Why Ban Small Kids? Ban Their Parents!

By Cate Sevilla

Apparently there is a restaurant in Pennsylvania that has banned children under 6-years-old.

Yup, straight up banned them.

Feministe writer "Spilt Milk" has called this "anti-child bigotry" and is really pissed off by not only the restaurant banning small children, but the Twitter hashtag meme #youngkidsshouldbebannedfrom.

As she says:

"I’m the primary carer for a small person. Excluding her from places excludes me. Saying she is less than human in any way (incapable of real love, not deserving of rights) erases what I do and belittles me, as well as her."

While I totally get what she's saying, this whole "less than human" thing is just a bit dramatic. I agree and appreciate with what KJ Dell Antonia has said on the XX Factor, which is that, "There are playgrounds in malls and airports now. Kid activities in museums....As a mother, I think we're all set... so I'm not losing any sleep over their figuring out a way to cordon us off."

Yes, as you probably guessed, I don't have children, but I can imagine that if I were to walk in a restaurant with my 2-year-old niece and we were refused service simply because I had a small person with me, I would be pissed. But then again, why would I want to take my niece to McDains Restaurant and Golf Center in frickin' Monroeville, Pennsylvania, anyway? (Although their cheddar cheese stuffed pretzel sticks do sound divine.) I would take her to Giraffe or one of the many other restaurants that are family friendly. Everyone getting upset that one place in the back-end of nowhere is going to "set a trend" and that everyone will start banning small children everywhere need to calm down.

I don't think people should ban children from places, just as I think getting upset because a hashtag meme on Twitter "belittles" your child (please) is ridiculous.

But if we were going to ban anyone, I think it's the crappy parents that should be banned from restaurants and cafés and anywhere else in public where they cannot manage to pay adequate amounts of attention to their children, or parent them well enough so that their kids aren't throwing coffee beans across a Starbucks or screaming at the top of their lungs at restaurants.

I used to get really uptight about children being places. "Oh god, there are kids here. They're going to act horrible! Stupid kids! Stupid babies!" But then I learned that it wasn't stupid kids, it wasn't their fault they were being allowed to act like a jerk - it was their stupid parents' fault! 

Women who sit in a crowded café gossiping while their children tear around the establishment, opening the front door, shutting the front door, opening the front door, then shutting the front door while they are totally oblivious to what's happening. Or the men who are too busy reading The Mail on Sunday and enjoying their latte to realize that the reason their kid isn't sitting still and being quiet is because they are three-years-old, in a Starbucks, bored out of their mind, with no toys to entertain themselves with. HELLO! I would throw myself on the ground and cry too, if that were me.

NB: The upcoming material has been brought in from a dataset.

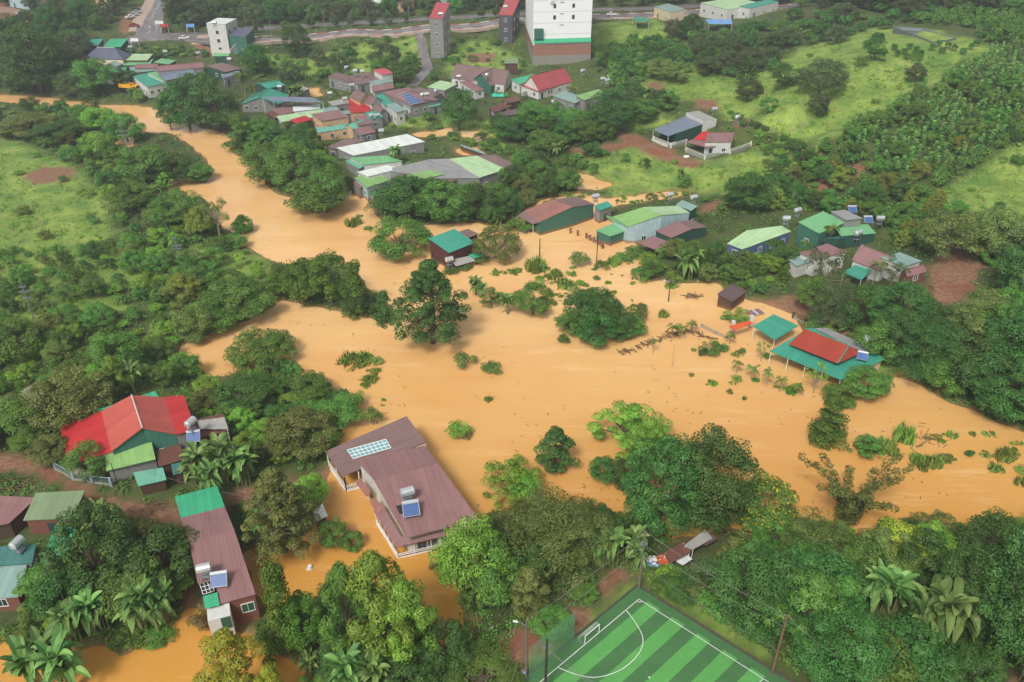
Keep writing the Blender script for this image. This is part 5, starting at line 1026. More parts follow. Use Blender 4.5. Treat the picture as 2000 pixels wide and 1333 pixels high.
# bench by the pitch, table raft, tarpaulin heap
p = GP(1128, 1146); bn = empty('park_bench', p, 'small pale wooden bench under the trees above the pitch', 'bench'); bn.rotation_euler = (0, 0, .6); wd_ = plain('pale_wood', (176, 160, 128), .8)
m_ = MB(); m_.box((0, 0, .45), 1.8, .45, .08); m_.build('seat', wd_, bn); m_ = MB(); m_.box((0, .25, .8), 1.8, .06, .4); m_.build('backrest', wd_, bn)
for x in (-.75, .75): m_ = MB(); m_.box((x, 0, .2), .1, .4, .42); m_.box((x, .25, .5), .1, .08, .9); m_.build('leg', wd_, bn)
p = AT(1475, 612, .1); rf_ = empty('floating_platform', p, 'small floating platform covered with rows of colourful cloth beside the brown hut', 'platform'); rf_.rotation_euler = (0, 0, .35)
m_ = MB(); m_.box((0, 0, .1), 3.0, 2.2, .25); m_.build('deck', plain('pale_wood', (176, 160, 128), .8), rf_)
for k, cl in enumerate(((186, 96, 110), (96, 110, 150), (200, 190, 180), (170, 90, 96), (110, 120, 140))): m_ = MB(); m_.box((-1.2+.6*k, 0, .27), .45, 2.0, .1); m_.build('cloth', plain(f'cloth_colour_{k}', cl, .8), rf_)
def heap(name, label, cat, u, v, sx_, cols, seed):
    p = GP(u, v); o = empty(name, p, label, cat); r_ = np.random.default_rng(seed)
    for k, cl in enumerate(cols):
        m_ = MB(); n = 7; cx, cy = r_.normal(0, sx_*.4, 2); zz = r_.uniform(.15, .7, (n, n)); zz[0] = zz[-1] = 0; zz[:, 0] = zz[:, -1] = 0
        Pt = [[(cx+(i/(n-1)-.5)*sx_, cy+(j/(n-1)-.5)*sx_*.8, float(zz[i, j])) for j in range(n)] for i in range(n)]
        for i in range(n-1):
            for j in range(n-1): m_.face([Pt[i][j], Pt[i+1][j], Pt[i+1][j+1], Pt[i][j+1]])
        m_.build('sheet', plain(f'{name}_colour_{k}', cl, .6), o)
    return o
heap('tarpaulin_heap', 'crumpled heap of white, blue and orange tarpaulins by the corner pole', 'tarpaulins', 1280, 1100, 2.0, ((214, 218, 222), (110, 150, 200), (206, 96, 60), (226, 226, 224)), 4)
heap('teal_tarpaulin', 'teal tarpaulin over a heap beside the brown gabled house', 'tarpaulin', 990, 183, 4.5, ((60, 190, 160),), 8); heap('white_sack', 'white sack lying on the muddy yard', 'sack', 1598, 588, 1.0, ((226, 226, 220),), 3); heap('orange_tarpaulin', 'orange tarpaulin lying in a flooded gap between trees', 'tarpaulin', 1050, 314, 3.4, ((236, 130, 50),), 5)
heap('white_sheet', 'white sheet of plastic dropped on the track by the modern houses', 'sheet', 1337, 311, 2.0, ((220, 220, 216),), 6)
for i, (u, v) in enumerate(((605, 1115), (440, 1200), (448, 1232))): heap('rubbish_sheet', ('white board afloat beside the creeper covered trees', 'pink bundle on the tube house terrace side', 'pale scrap at the water below the tube house')[i], 'scrap', u, v, .8, (((226, 226, 224), (190, 120, 120), (200, 200, 190))[i],), 20+i)
for q_ in (((1640,545),(1720,560),(1700,605),(1620,595)), ((400,1185),(520,1160),(545,1235),(430,1265)), ((1420,480),(1455,495),(1460,515),(1425,505))): FOOT.append(([tuple(GP(u, v)[:2]) for u, v in q_], .6))
# people
def person(label, u, v, shirt, rz):
    p = GP(u, v); o = empty('person', p, label, 'person'); o.rotation_euler = (0, 0, rz)
    def skin(name, J, E_, mat, par=o):
        me_ = bpy.data.meshes.new(name); me_.from_pydata([j[0] for j in J], E_, []); ob_ = bpy.data.objects.new(name, me_); SC.collection.objects.link(ob_); ob_.parent = par
        md = ob_.modifiers.new('skin', 'SKIN'); me_.skin_vertices[0].data[0].use_root = True
        for k, j in enumerate(J): me_.skin_vertices[0].data[k].radius = (j[1], j[1]*.85)
        ob_.modifiers.new('sub', 'SUBSURF').levels = 1; ob_.modifiers['sub'].render_levels = 1; me_.materials.append(mat); return ob_
    sk_ = plain('skin_tone', (150, 108, 84), .6, var=.05)
    J = [((0, 0, .95), .13), ((0, 0, 1.2), .12), ((0, 0, 1.42), .13), ((0, 0, 1.53), .055), ((0, .02, 1.68), .1), ((.2, 0, 1.42), .06), ((.27, .03, 1.14), .045), ((.24, .16, .92), .035), ((.23, .22, .84), .04), ((-.2, 0, 1.42), .06), ((-.27, .02, 1.14), .045), ((-.22, .14, .92), .035), ((-.2, .2, .84), .04), ((.1, 0, .88), .09), ((.12, .02, .48), .065), ((.13, 0, .07), .045), ((.13, .16, .04), .04), ((-.1, 0, .88), .09), ((-.13, .05, .48), .065), ((-.13, -.02, .07), .045), ((-.13, .14, .04), .04)]
    skin('body', J, [(0, 1), (1, 2), (2, 3), (3, 4), (2, 5), (5, 6), (6, 7), (7, 8), (2, 9), (9, 10), (10, 11), (11, 12), (0, 13), (13, 14), (14, 15), (15, 16), (0, 17), (17, 18), (18, 19), (19, 20)], sk_)
    skin('shirt', [((0, 0, .92), .15), ((0, 0, 1.2), .145), ((0, 0, 1.42), .15), ((.2, 0, 1.42), .08), ((.26, .02, 1.18), .065), ((-.2, 0, 1.42), .08), ((-.26, .02, 1.18), .065)], [(0, 1), (1, 2), (2, 3), (3, 4), (2, 5), (5, 6)], plain('shirt_'+shirt, (118, 150, 206) if shirt == 'blue' else (206, 206, 210), .8))
    skin('trousers', [((0, 0, .94), .14), ((.1, 0, .86), .11), ((.12, .02, .48), .085), ((.13, 0, .12), .07), ((-.1, 0, .86), .11), ((-.13, .05, .48), .085), ((-.13, -.02, .12), .07)], [(0, 1), (1, 2), (2, 3), (0, 4), (4, 5), (5, 6)], plain('dark_trousers', (58, 60, 74), .8))
    skin('hair', [((0, -.01, 1.74), .1), ((0, -.05, 1.68), .085)], [(0, 1)], plain('black_hair', (30, 26, 24), .7))
person('person in a pale blue shirt standing beside the lamp pole at the pitch', 1023, 1326, 'blue', 2.4)
person('person in a pale shirt standing by the green roofed house at the inlet', 665, 316, 'pale', .5)
# ------------------------------------------------------------------ plants: meshes
def nrm(a): return a/np.maximum(np.linalg.norm(a, axis=-1, keepdims=True), 1e-9)
def leafquads(C, Rd, per, size, seed, up=.35, jit=.75, drop=.25, aspect=.5, inner=.5, lowcut=-.35, squash=1.0):
    """leaf shaped quads spread over clumps: returns verts (N,4,3), tint (N), shading normals (N,3)"""
    g = np.random.default_rng(seed); C = np.asarray(C, float); Rd = np.asarray(Rd, float); n = len(C)*per
    idx = np.repeat(np.arange(len(C)), per); d = nrm(g.normal(size=(n, 3))); bad = d[:, 2] < lowcut; d[bad, 2] *= -.6; d = nrm(d)
    rr = Rd[idx]*(inner+(1.06-inner)*g.random(n)**.5); off = d*rr[:, None]; off[:, 2] *= squash; P = C[idx]+off
    N = nrm(d+np.array([0, 0, up])+g.normal(size=(n, 3))*jit*.6)
    T = nrm(np.cross(N, g.normal(size=(n, 3)))); T = nrm(T+d*.5-np.array([0, 0, drop])); B = nrm(np.cross(N, T)); N2 = nrm(np.cross(T, B))
    s = size*g.uniform(.65, 1.35, n)[:, None]
    sg_ = np.where((N2*d).sum(1, keepdims=True) >= 0, 1.0, -1.0); B = B*sg_
    V = np.stack([P-T*s*.5, P-B*s*aspect*.5+T*s*.05, P+T*s*.5-N2*s*.08, P+B*s*aspect*.5+T*s*.05], 1)
    tint = np.clip(g.random(n)*.55+g.random(len(C))[idx]*.45, 0, 1)
    top = np.array([0, 0, 0]); SN_ = nrm(d*.55+N2*sg_*.75+np.array([0, 0, .2]))
    return V, tint, SN_
def qmesh(name, V, tint, SNm, mat):
    n = len(V); me = bpy.data.meshes.new(name); me.vertices.add(n*4); me.vertices.foreach_set('co', V.astype(np.float32).ravel())
    me.loops.add(n*4); me.loops.foreach_set('vertex_index', np.arange(n*4, dtype=np.int32)); me.polygons.add(n); me.polygons.foreach_set('loop_start', np.arange(0, n*4, 4, dtype=np.int32)); me.update()
    a = me.attributes.new('tint', 'FLOAT', 'FACE'); a.data.foreach_set('value', tint.astype(np.float32))
    if SNm is not None:
        me.shade_smooth(); me.normals_split_custom_set_from_vertices(np.repeat(SNm, 4, 0).astype(np.float32))
    me.materials.append(mat); return me
def trunkmesh(name, limbs, mat):
    m_ = MB()
    for path, r in limbs: m_.tube(path, r, 6)
    me = bpy.data.meshes.new(name); me.from_pydata(m_.v, [], m_.f); me.materials.append(mat); return me
def limbset(g, h0, r0, H_, C, Rd, k, lean=0):
    L = [([(0, 0, -1.0), (g.normal(0, .08)*h0*.3, g.normal(0, .08)*h0*.3, h0*.5), (0, 0, h0), (0, 0, h0+(H_-h0)*.45)], [r0*1.25, r0, r0*.8, r0*.35])]
    for i in g.permutation(len(C))[:k]:
        c = C[i]; z0 = h0*.75+(c[2]-h0)*.25; z0 = min(max(z0, h0*.5), c[2]-.2); mid = np.array([c[0]*.5, c[1]*.5, z0+(c[2]-z0)*.45+.2])
        L.append(([(0, 0, z0), tuple(mid), tuple(c)], [r0*.5, r0*.32, r0*.1]))
    return L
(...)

Society can be incredibly intolerant of small (noisy) children, but I think if there's any annoyance to be had, it should be with parents.

Blame the parents!

Tue, 19 Jul 2011 16:00 (GMT+01)
2 Responses

Spilt Milk's comments irritate me. As a non-parent myself, I often feel like parents view me and treat me as a "non human". It's as if having children automatically gives them some divine knowledge or insight that makes them superior. Some parents, like Spilt Milk, blatantly think non-parents are callous, unfeeling, or perhaps (to use Spilt Milk's words) "incapable of real love". So yes, Spilt Milk is wrong. And a bit snotty.

Tue, 19-Jul-2011 15:44 GMT

I'm a parent of a very noisy small person so I can sort of see both sides of this! I am not someone who ignores her noise (even if it would be better in the long run, I don't like the idea of disturbing others while I'm teaching her) and I do tend to only take her to places that cater to small people. On the other hand, I understand where Spilt Milk is coming from: not everyone has it worked out the way Cate does and realises that a part of bad kid behaviour can be down to disorganised parenting, so a lot of the reactions that you get when you take kids out are really negative and exhausting. You end up feeling less than human and like your kid's a monster.

All that's really needed is, as Cate says, a little give and take on each side. Children are not the devil and will not ruin everything, and honestly, most parents are doing their best to make them sociable (those that aren't need to sod off and stop ruining it for the rest of us). Likewise, there's no harm in having some places that are only adult-friendly. It's not about segregation, but understanding that some places are for toys and fuss and noise and some are for quiet and relaxing!